Polyorganosiloxane nanoparticles as optical tracers

Abstract

Polyorganosiloxane microgels have been synthesized by polycondensation in a microemulsion of trimethoxysilanes. Highly crosslinked rather monodisperse particles of radius about 10 nm are obtained.

Using silanes with special functional groups as comonomers, model particles suitable for studies in colloid physics are available; photoreactive and fluorescent dyes have been chemically incorporated into the microgels to prepare tracers for diffusion studies using forced Rayleigh scattering and fluorescence correlation spectroscopy. Microgels containing small gold clusters have been developed as tracers for dynamic light scattering (DLS).
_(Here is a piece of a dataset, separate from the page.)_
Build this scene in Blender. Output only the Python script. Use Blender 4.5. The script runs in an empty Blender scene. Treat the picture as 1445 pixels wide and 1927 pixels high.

Using laser light of wavelength 514 nm, light absorption of those tracers causes convectional flux which can be probed by distinct oscillations in the DLS signals. Using laser light at 647 nm, far from the absorption band of the gold-containing colloids, at low light intensity the convection ceases and particle self-diffusion can be measured in concentrated dispersions. By mixing a small amount of strongly scattering gold tracers into a matrix of refractive index matched colloidal particles, particle mobility has been probed as a function of particle concentration. Combining various optical methods, self-diffusion of polyorganosiloxane microgel tracers in a matrix of organic solvent and non-labeled microgels has been studied as a function of particle concentration over a wide concentration regime. Data analysis according to free volume theory yielded a particle concentration of 63 wt% for the zero-mobility limit. Therefore, it has been concluded that polyorganosiloxane microgels dispersed in organic solvents behave as hard spherical particles without volume swelling by the solvent. Opposite to previously studied PS microgels, the effective hard sphere volume fraction of polyorganosiloxane microgels is identical to the analytical volume fraction determined from the particle concentration.